Arnon Grunberg
Berliner Morgenpost,
2006-03-03
2006-03-03, Berliner Morgenpost

Der Diplomat und das Liebesleid


Hendrik Werner

Das Diplomatenleben scheint niederländische Romanciers anzuziehen. So schrieb Leon de Winter mit "Hoffmans Hunger", dieser Posse um einen freßsüchtigen Botschafter, seinen vielleicht besten Roman. Darin verfällt der Gesandte in Prag den Becircungskünsten einer Agentin - und wird für ihre Zuneigung seinerseits zum Spion.

Ein Schelm, der Epigonales dabei denkt, daß im jüngsten Roman von Arnon Grünberg eine ähnliche Konstellation zu schlimmstmöglichen Wendungen und bestmöglichen Pointen führt. Sein Protagonist Jean Baptist Warnke - Selbsteinschätzung: "Mit so einem Namen kann man eigentlich nur Diplomat werden" - arbeitet als zweiter Mann an der niederländischen Botschaft in Peru. Er ist konfliktscheu, behäbig und zufrieden. Zum einen ist Klima in Lima prima. Zum anderen hat das Gewohnheitstier einen unaufwendigen Job.

Eines Tages jedoch erliegt Warnke in einem Café dem verführerischen Zauber von Malena, einer jungen Einheimischen. Als sie ihn zu einem Konzert einlädt und ihm dann auch noch libidinöse Flötentöne beibringt, ist es um Warnkes Contenance geschehen. Kurz darauf nehmen Tupac-Amaru-Rebellen bei einem Empfang in der Japanischen Botschaft 500 Geiseln - und Malena ist plötzlich verschwunden. Daß sie ihn ausspioniert haben könnte, kommt Warnke nicht in den Sinn. Schließlich würde er alles für sie tun, sogar sterben.

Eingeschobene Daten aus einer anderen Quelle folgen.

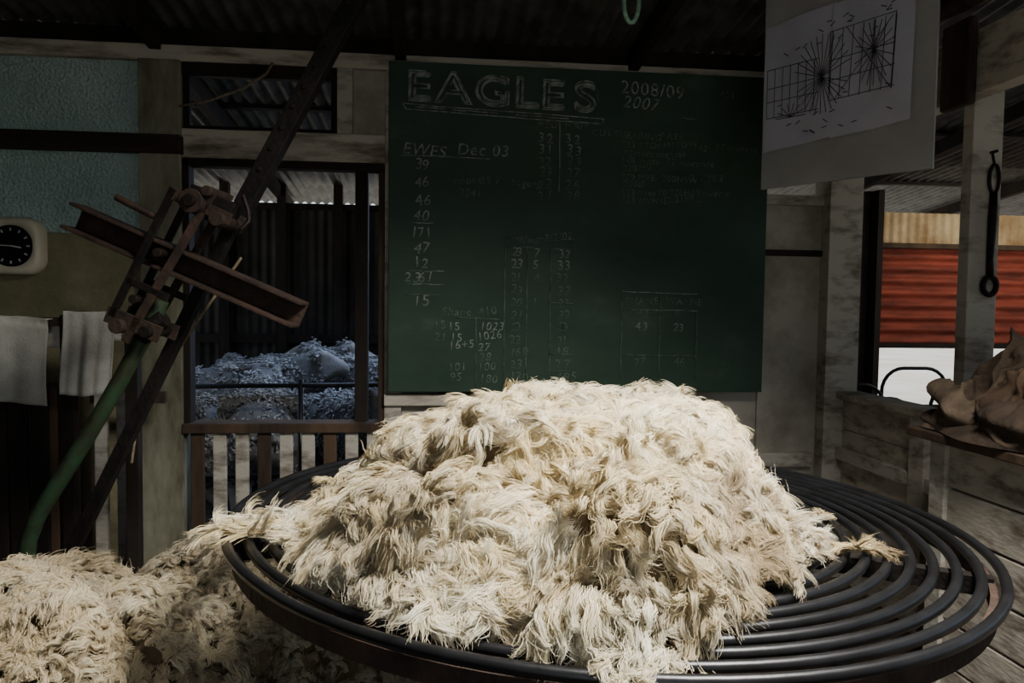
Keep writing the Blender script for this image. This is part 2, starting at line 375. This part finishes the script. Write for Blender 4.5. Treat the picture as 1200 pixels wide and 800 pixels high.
# ------------------------------------------------------------ wool press lever mechanism
b=B()
def q(px,py,y=0): return ((px-240)*.00267,y,1.35-(py+4-355)*.00267)
b.bar(q(428,-30,.05),q(265,268,.05),.055,.05,'rustdk')
b.bar(q(268,250,.08),q(60,668,.08),.038,.04,'rustdk'); b.bar(q(60,668,.08),q(-42,858,.08),.038,.04,'rustdk')
for k_ in range(9): 
    p=q(302+k_*13,198-k_*24,.018); b.cyl(p,(p[0],p[1]+.02,p[2]),.007,'iron',8)
A=Vector(q(96,258)); E=Vector(q(356,368))
dd=(E-A).normalized(); upv=Vector((-dd.z,0,dd.x)); 
b.bar(A,E,.075,.012,'rust'); 
b.bar(A+upv*.037+Vector((0,-.04,0)),E+upv*.037+Vector((0,-.04,0)),.010,.09,'rust'); b.bar(A-upv*.037+Vector((0,-.04,0)),E-upv*.037+Vector((0,-.04,0)),.010,.09,'rust')
for yy in (-.10,.02):
    b.bar(q(268,228,yy),q(165,400,yy),.026,.010,'rust'); b.bar(q(222,228,yy),q(150,372,yy),.024,.010,'rustdk')
    b.bar(q(215,232,yy),q(285,262,yy),.035,.010,'rust'); b.bar(q(145,368,yy),q(205,392,yy),.05,.010,'rust')
    b.bar(q(168,330,yy),q(215,350,yy),.022,.010,'rustdk')
b.bar(q(232,235,-.04),q(280,258,-.04),.08,.08,'rustdk')
def disc(px,py,r,y0,y1,m): p=q(px,py,y0); b.cyl(p,(p[0],y1,p[2]),r,m,20)
disc(245,243,.036,-.135,.06,'rust'); disc(245,243,.018,-.15,-.13,'iron'); disc(272,262,.022,-.13,.06,'rust'); disc(262,232,.016,-.13,.03,'rust')
disc(160,382,.022,-.13,.04,'rust'); disc(192,388,.018,-.13,.04,'rustdk'); disc(178,352,.014,-.12,.03,'iron'); disc(205,300,.014,-.12,.03,'iron')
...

Für das subtile Psychogramm dieses liebesverblendeten Mannes, der vom Biedermann zum Brandstifter mutiert, dient Arnon Grünberg die historisch verbürgte Geiselnahme aus dem Jahre 1996, die mit der Erstürmung der Botschaft und der Erschießung aller Guerilleros endet, nur als spektakuläre Hintergrundkulisse. Er setzt den Akzent auf eine spannende Seeleninspektion, die indes ähnliche Verwüstungen zutage fördert wie das Verbrechen in der Japanischen Botschaft. Er fügt damit seiner Reihe an schwächelnden, aus der Bahn geworfenen Mannsbildern - zuletzt der manisch passive Schriftsteller Beck in dem Roman "Der Vogel ist krank" - ein besonders bedauernswertes Exemplar hinzu. Grünbergs neuer Roman ist geradlinig, gewitzt, gelungen. Vor allem ist er ausgereifter als seine letzten Bücher, die den Eindruck erweckten, es gehe ihm vor allem um den größtmöglichen Output. Es steht ihm gut, weniger wild zu fabulieren, dafür aber mehr Energie auf die Stimmigkeit seiner Figuren zu verwenden. Alles eine Frage der Abwägung, alles eine Frage des, nun ja, diplomatischen Geschicks.